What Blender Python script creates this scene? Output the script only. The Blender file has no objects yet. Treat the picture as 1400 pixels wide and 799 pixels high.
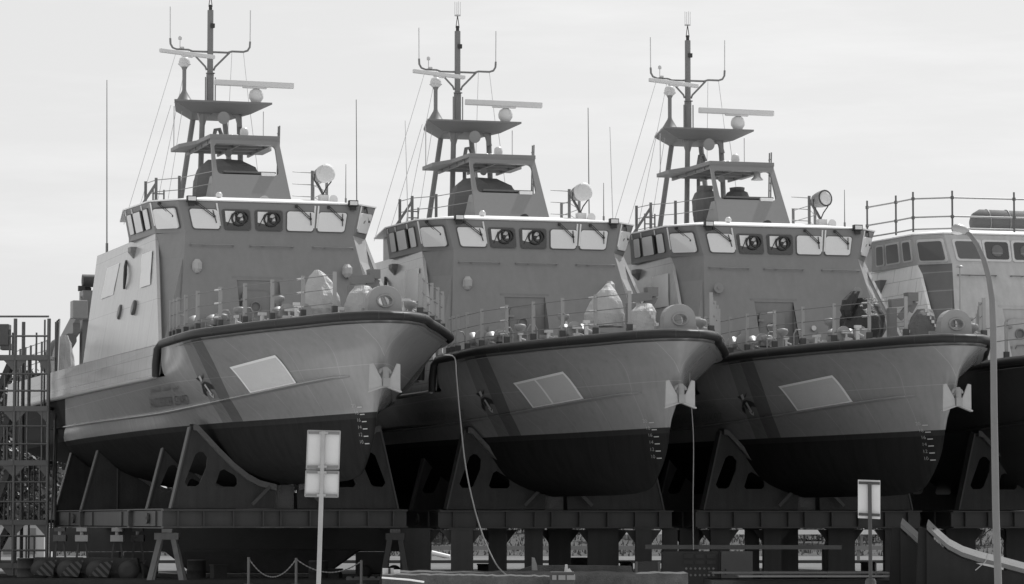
import bpy, bmesh, math, random
from mathutils import Vector, Matrix
from mathutils.bvhtree import BVHTree
from mathutils.geometry import tessellate_polygon
from mathutils import noise as mnoise
R = math.radians
scene = bpy.context.scene
COL = scene.collection
random.seed(7)

# ------------------------------------------------------------------ materials (the photograph is monochrome: all greys)
def mat(name, base, rough=0.5, metal=0.0, var=0.12, scale=1.5, streak=0.0, bump=0.0, spec=0.5, fine=0.05, wave=0.0):
    m = bpy.data.materials.new(name); m.use_nodes = True
    nt = m.node_tree; N = nt.nodes; L = nt.links
    b = N['Principled BSDF']
    b.inputs['Roughness'].default_value = rough; b.inputs['Metallic'].default_value = metal
    b.inputs['Specular IOR Level'].default_value = spec
    tc = N.new('ShaderNodeTexCoord')
    n1 = N.new('ShaderNodeTexNoise'); n1.inputs['Scale'].default_value = scale; n1.inputs['Detail'].default_value = 6; n1.inputs['Roughness'].default_value = 0.65
    L.new(tc.outputs['Object'], n1.inputs['Vector'])
    n2 = N.new('ShaderNodeTexNoise'); n2.inputs['Scale'].default_value = scale * 14; n2.inputs['Detail'].default_value = 4
    L.new(tc.outputs['Object'], n2.inputs['Vector'])
    def math_(op, a, b_):
        k = N.new('ShaderNodeMath'); k.operation = op
        for i, q in enumerate((a, b_)):
            if isinstance(q, (int, float)): k.inputs[i].default_value = q
            else: L.new(q, k.inputs[i])
        return k.outputs[0]
    f = math_('MULTIPLY_ADD', n1.outputs['Fac'], 2 * var); 
    f.node.inputs[2].default_value = 1 - var
    g = math_('MULTIPLY_ADD', n2.outputs['Fac'], 2 * fine); g.node.inputs[2].default_value = 1 - fine
    f = math_('MULTIPLY', f, g)
    if streak:
        mp = N.new('ShaderNodeMapping'); mp.inputs['Scale'].default_value = (5, 5, 0.35)
        L.new(tc.outputs['Object'], mp.inputs['Vector'])
        n3 = N.new('ShaderNodeTexNoise'); n3.inputs['Scale'].default_value = 1.2; n3.inputs['Detail'].default_value = 5
        L.new(mp.outputs['Vector'], n3.inputs['Vector'])
        s = math_('MULTIPLY_ADD', n3.outputs['Fac'], 2 * streak); s.node.inputs[2].default_value = 1 - streak
        f = math_('MULTIPLY', f, s)
    v = math_('MULTIPLY', f, base)
    m['val'] = 1
    cmb = N.new('ShaderNodeCombineColor')
    for i in range(3): L.new(v, cmb.inputs[i])
    L.new(cmb.outputs[0], b.inputs['Base Color'])
    if bump:
        bp = N.new('ShaderNodeBump'); bp.inputs['Strength'].default_value = bump; bp.inputs['Distance'].default_value = 0.03
        L.new(n2.outputs['Fac'], bp.inputs['Height']); L.new(bp.outputs[0], b.inputs['Normal'])
    if wave:      # slightly buckled plating: gloss breaks up in upright streaks
        mq = N.new('ShaderNodeMapping'); mq.inputs['Scale'].default_value = (1.3, 1.3, 0.5); L.new(tc.outputs['Object'], mq.inputs['Vector'])
        n4 = N.new('ShaderNodeTexNoise'); n4.inputs['Scale'].default_value = 1.6; n4.inputs['Detail'].default_value = 3; L.new(mq.outputs['Vector'], n4.inputs['Vector'])
        bq = N.new('ShaderNodeBump'); bq.inputs['Strength'].default_value = wave; bq.inputs['Distance'].default_value = 0.05
        L.new(n4.outputs['Fac'], bq.inputs['Height']); L.new(bq.outputs[0], b.inputs['Normal'])
    m['out'] = v.node.name
    return m
def nodes_of(m): return m.node_tree.nodes, m.node_tree.links, m.node_tree.nodes[m['out']].outputs[0], m.node_tree.nodes['Combine Color']
def scale_value(m, fac_socket_builder):
    """multiply the base value of a material by a factor built from object coordinates"""
    N, L, v, cmb = nodes_of(m)
    tc = N.new('ShaderNodeTexCoord'); sx = N.new('ShaderNodeSeparateXYZ'); L.new(tc.outputs['Object'], sx.inputs[0])
    def mt(op, *a):
        k = N.new('ShaderNodeMath'); k.operation = op
        for i, q in enumerate(a):
            if isinstance(q, (int, float)): k.inputs[i].default_value = q
            else: L.new(q, k.inputs[i])
        return k.outputs[0]
    out = fac_socket_builder(N, L, tc, sx, mt, v)
    for i in range(3): L.new(out, cmb.inputs[i])

PAINT = 0.20
M = {}
M['hull'] = mat('hull_paint', 0.27, 0.2, var=0.10, scale=0.6, streak=0.10, wave=0.2)
M['house'] = mat('superstructure_paint', 0.215, 0.38, var=0.10, scale=0.7, streak=0.10, wave=0.06)
M['wallplate'] = mat('side_plating_lit_paint', 0.42, 0.22, var=0.10, scale=0.7, streak=0.14, wave=0.08, spec=0.6)  # lighter than the front paint: reflected light worked into the colour
M['belt'] = mat('bridge_paint', 0.215, 0.45, var=0.05, scale=0.9)
M['mast'] = mat('mast_paint', 0.185, 0.45, var=0.08, scale=1.0)
M['white'] = mat('white_paint', 0.85, 0.4, var=0.04)
M['radar'] = mat('radar_white', 0.62, 0.35, var=0.04)
M['paper'] = mat('window_cover_paper', 0.78, 0.7, var=0.05, scale=2)
M['gasket'] = mat('window_gasket', 0.10, 0.6)
M['glass'] = mat('dark_window_glass', 0.03, 0.06, spec=1.0)
M['black'] = mat('black_rubber', 0.03, 0.55, var=0.2)
M['fender'] = mat('fender_rubber', 0.022, 0.5, var=0.3, scale=2, streak=0.2, spec=0.3)
M['rail'] = mat('galvanised_rail', 0.30, 0.4, metal=0.2, var=0.1)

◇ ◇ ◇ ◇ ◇

◆ WHAT IS REQUIRED: Set the lines above down again, word for word, from the first through the one containing "random.seed(7)"; pictures excluded.

◆ FULL ANSWER:
What Blender Python script creates this scene? Output the script only. The Blender file has no objects yet. Treat the picture as 1400 pixels wide and 799 pixels high.
import bpy, bmesh, math, random
from mathutils import Vector, Matrix
from mathutils.bvhtree import BVHTree
from mathutils.geometry import tessellate_polygon
from mathutils import noise as mnoise
R = math.radians
scene = bpy.context.scene
COL = scene.collection
random.seed(7)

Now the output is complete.